GOAL
Copy nothing but the text: reproduce each line of the listing exactly and leave the pictures out.

MATERIAL
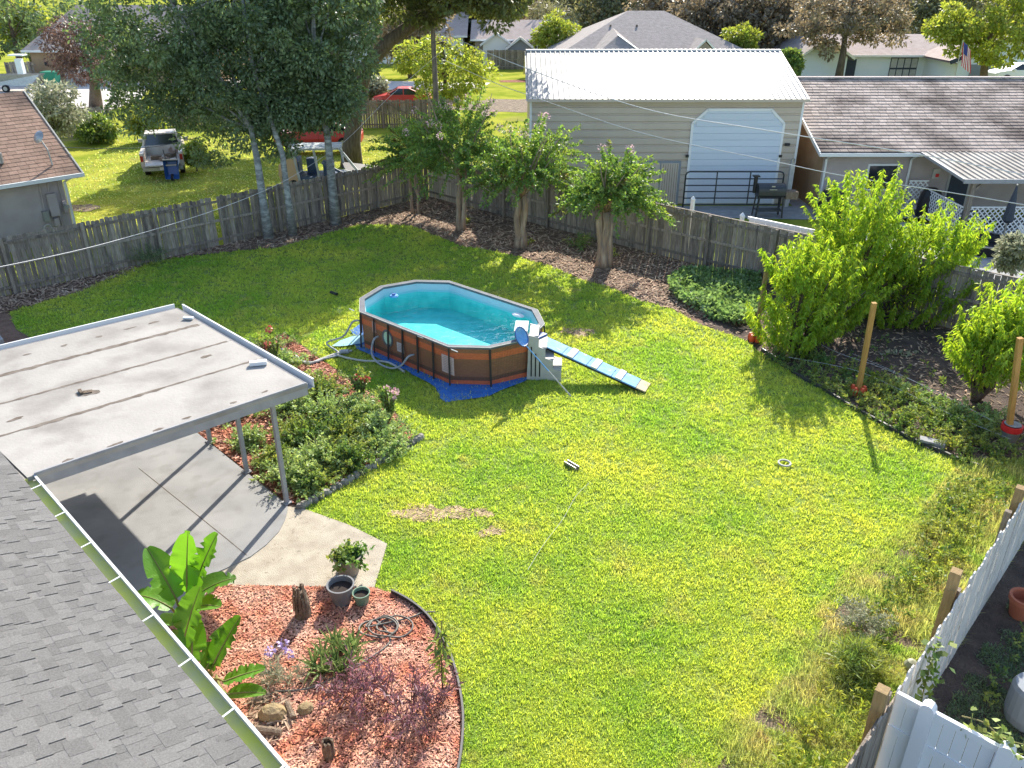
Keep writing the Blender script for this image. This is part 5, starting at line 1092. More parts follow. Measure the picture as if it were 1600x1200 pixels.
# sapling trees beyond
b = AT(693, 172, 58); b = (b[0], 58, 0)
tree('tree', 'bright loose-leaved tree right behind the utility pole', b, [[b, (b[0] + .2, 58, 3), (b[0] + .1, 58, 5)]], .16, crown_oak([(A3(700, 118, 58), (2.9, 2.2, 2.3)), (A3(655, 88, 60), (1.8, 1.5, 1.2))], 60, 150, .24, .12), mt['yellowleaf'], mt['bark'], group='far backyard trees')
b = G(150, 168); b = (b[0], b[1], 0)
tree('dying_tree', 'dead brown needled tree with thick grey trunk before the beige garage', b, [[b, A3(148, 130, 62), A3(142, 90, 62), A3(140, 60, 62)]], .42, crown_oak([(A3(128, 95, 62), (2.7, 2, 1.9)), (A3(105, 60, 62), (2.5, 2, 1.6))], 46, 120, .3, .08, droop=.5), mt['brownleaf'], mt['bark_oak'], limbs=14)
b = (-12, 51, 0)
tree('tree', 'dark green tree filling the upper left behind the leftmost oak', b, [[b, (-12, 51, 3), (-11.6, 51, 6)]], .3, crown_oak([((-11.8, 51, 8.0), (4.2, 2.5, 3.6)), ((-13.5, 50, 5.6), (2.2, 1.6, 1.8))], 120, 200, .26, .13, rr=(.6, 1.0)), mt['oakleaf'], mt['bark_oak'], group='far backyard trees')
for px, Y, r, h, m, lb in ((22, 86, (8, 4, 6.5), 7, 'oakleaf', 'dark tree mass at the upper left corner above the boat'), (42, 90, (2.0, 1.5, 2.0), 4.2, 'yellowleaf', 'sunlit green tree left of the beige garage roof'), (640, 84, (4, 3, 3), 5, 'farleaf2', 'pale hazy tree beyond the street left of the utility pole')):
    x = AT(px, 60, Y)[0]; b = (x, Y, 0)
    tree('tree', lb, b, [[b, (x, Y, h * .5), (x, Y, h)]], .3, crown_oak([((x, Y, h), r)], 60, 120, .4, .2, rr=(.8, 1.4)), mt[m], mt['bark'], group='far backyard trees')
# trees on the skyline, right to left
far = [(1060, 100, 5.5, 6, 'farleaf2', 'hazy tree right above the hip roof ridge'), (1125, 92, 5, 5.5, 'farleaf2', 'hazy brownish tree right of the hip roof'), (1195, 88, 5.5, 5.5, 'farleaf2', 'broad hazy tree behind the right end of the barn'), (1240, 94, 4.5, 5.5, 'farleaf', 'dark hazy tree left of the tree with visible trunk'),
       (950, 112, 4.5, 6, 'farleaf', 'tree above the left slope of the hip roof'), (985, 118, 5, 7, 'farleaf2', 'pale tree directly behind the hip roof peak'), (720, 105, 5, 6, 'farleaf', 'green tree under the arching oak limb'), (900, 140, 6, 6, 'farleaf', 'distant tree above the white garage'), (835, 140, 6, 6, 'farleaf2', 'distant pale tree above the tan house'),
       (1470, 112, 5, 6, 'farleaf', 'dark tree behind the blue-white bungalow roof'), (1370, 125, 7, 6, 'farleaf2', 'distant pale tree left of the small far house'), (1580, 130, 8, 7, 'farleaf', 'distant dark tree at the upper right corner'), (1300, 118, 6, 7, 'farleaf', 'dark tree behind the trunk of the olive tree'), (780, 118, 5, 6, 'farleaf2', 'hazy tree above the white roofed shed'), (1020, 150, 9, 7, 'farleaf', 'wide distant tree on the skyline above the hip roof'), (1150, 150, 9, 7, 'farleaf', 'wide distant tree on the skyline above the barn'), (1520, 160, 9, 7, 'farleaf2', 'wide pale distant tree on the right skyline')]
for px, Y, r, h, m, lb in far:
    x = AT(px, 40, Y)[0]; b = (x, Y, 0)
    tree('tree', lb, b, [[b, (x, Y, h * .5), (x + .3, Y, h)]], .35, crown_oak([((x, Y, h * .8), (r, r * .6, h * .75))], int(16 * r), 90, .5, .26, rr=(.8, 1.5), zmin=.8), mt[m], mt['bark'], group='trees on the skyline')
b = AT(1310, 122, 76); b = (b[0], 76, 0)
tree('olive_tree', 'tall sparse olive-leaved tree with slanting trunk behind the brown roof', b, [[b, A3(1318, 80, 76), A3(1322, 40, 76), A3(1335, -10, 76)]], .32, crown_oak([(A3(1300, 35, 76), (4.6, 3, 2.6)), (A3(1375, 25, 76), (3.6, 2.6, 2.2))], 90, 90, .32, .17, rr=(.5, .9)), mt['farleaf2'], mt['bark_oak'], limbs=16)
b = AT(1545, 118, 66); b = (b[0], 66, 0)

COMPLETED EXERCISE
Keep writing the Blender script for this image. This is part 5, starting at line 1092. More parts follow. Measure the picture as if it were 1600x1200 pixels.
# sapling trees beyond
b = AT(693, 172, 58); b = (b[0], 58, 0)
tree('tree', 'bright loose-leaved tree right behind the utility pole', b, [[b, (b[0] + .2, 58, 3), (b[0] + .1, 58, 5)]], .16, crown_oak([(A3(700, 118, 58), (2.9, 2.2, 2.3)), (A3(655, 88, 60), (1.8, 1.5, 1.2))], 60, 150, .24, .12), mt['yellowleaf'], mt['bark'], group='far backyard trees')
b = G(150, 168); b = (b[0], b[1], 0)
tree('dying_tree', 'dead brown needled tree with thick grey trunk before the beige garage', b, [[b, A3(148, 130, 62), A3(142, 90, 62), A3(140, 60, 62)]], .42, crown_oak([(A3(128, 95, 62), (2.7, 2, 1.9)), (A3(105, 60, 62), (2.5, 2, 1.6))], 46, 120, .3, .08, droop=.5), mt['brownleaf'], mt['bark_oak'], limbs=14)
b = (-12, 51, 0)
tree('tree', 'dark green tree filling the upper left behind the leftmost oak', b, [[b, (-12, 51, 3), (-11.6, 51, 6)]], .3, crown_oak([((-11.8, 51, 8.0), (4.2, 2.5, 3.6)), ((-13.5, 50, 5.6), (2.2, 1.6, 1.8))], 120, 200, .26, .13, rr=(.6, 1.0)), mt['oakleaf'], mt['bark_oak'], group='far backyard trees')
for px, Y, r, h, m, lb in ((22, 86, (8, 4, 6.5), 7, 'oakleaf', 'dark tree mass at the upper left corner above the boat'), (42, 90, (2.0, 1.5, 2.0), 4.2, 'yellowleaf', 'sunlit green tree left of the beige garage roof'), (640, 84, (4, 3, 3), 5, 'farleaf2', 'pale hazy tree beyond the street left of the utility pole')):
    x = AT(px, 60, Y)[0]; b = (x, Y, 0)
    tree('tree', lb, b, [[b, (x, Y, h * .5), (x, Y, h)]], .3, crown_oak([((x, Y, h), r)], 60, 120, .4, .2, rr=(.8, 1.4)), mt[m], mt['bark'], group='far backyard trees')
# trees on the skyline, right to left
far = [(1060, 100, 5.5, 6, 'farleaf2', 'hazy tree right above the hip roof ridge'), (1125, 92, 5, 5.5, 'farleaf2', 'hazy brownish tree right of the hip roof'), (1195, 88, 5.5, 5.5, 'farleaf2', 'broad hazy tree behind the right end of the barn'), (1240, 94, 4.5, 5.5, 'farleaf', 'dark hazy tree left of the tree with visible trunk'),
       (950, 112, 4.5, 6, 'farleaf', 'tree above the left slope of the hip roof'), (985, 118, 5, 7, 'farleaf2', 'pale tree directly behind the hip roof peak'), (720, 105, 5, 6, 'farleaf', 'green tree under the arching oak limb'), (900, 140, 6, 6, 'farleaf', 'distant tree above the white garage'), (835, 140, 6, 6, 'farleaf2', 'distant pale tree above the tan house'),
       (1470, 112, 5, 6, 'farleaf', 'dark tree behind the blue-white bungalow roof'), (1370, 125, 7, 6, 'farleaf2', 'distant pale tree left of the small far house'), (1580, 130, 8, 7, 'farleaf', 'distant dark tree at the upper right corner'), (1300, 118, 6, 7, 'farleaf', 'dark tree behind the trunk of the olive tree'), (780, 118, 5, 6, 'farleaf2', 'hazy tree above the white roofed shed'), (1020, 150, 9, 7, 'farleaf', 'wide distant tree on the skyline above the hip roof'), (1150, 150, 9, 7, 'farleaf', 'wide distant tree on the skyline above the barn'), (1520, 160, 9, 7, 'farleaf2', 'wide pale distant tree on the right skyline')]
for px, Y, r, h, m, lb in far:
    x = AT(px, 40, Y)[0]; b = (x, Y, 0)
    tree('tree', lb, b, [[b, (x, Y, h * .5), (x + .3, Y, h)]], .35, crown_oak([((x, Y, h * .8), (r, r * .6, h * .75))], int(16 * r), 90, .5, .26, rr=(.8, 1.5), zmin=.8), mt[m], mt['bark'], group='trees on the skyline')
b = AT(1310, 122, 76); b = (b[0], 76, 0)
tree('olive_tree', 'tall sparse olive-leaved tree with slanting trunk behind the brown roof', b, [[b, A3(1318, 80, 76), A3(1322, 40, 76), A3(1335, -10, 76)]], .32, crown_oak([(A3(1300, 35, 76), (4.6, 3, 2.6)), (A3(1375, 25, 76), (3.6, 2.6, 2.2))], 90, 90, .32, .17, rr=(.5, .9)), mt['farleaf2'], mt['bark_oak'], limbs=16)
b = AT(1545, 118, 66); b = (b[0], 66, 0)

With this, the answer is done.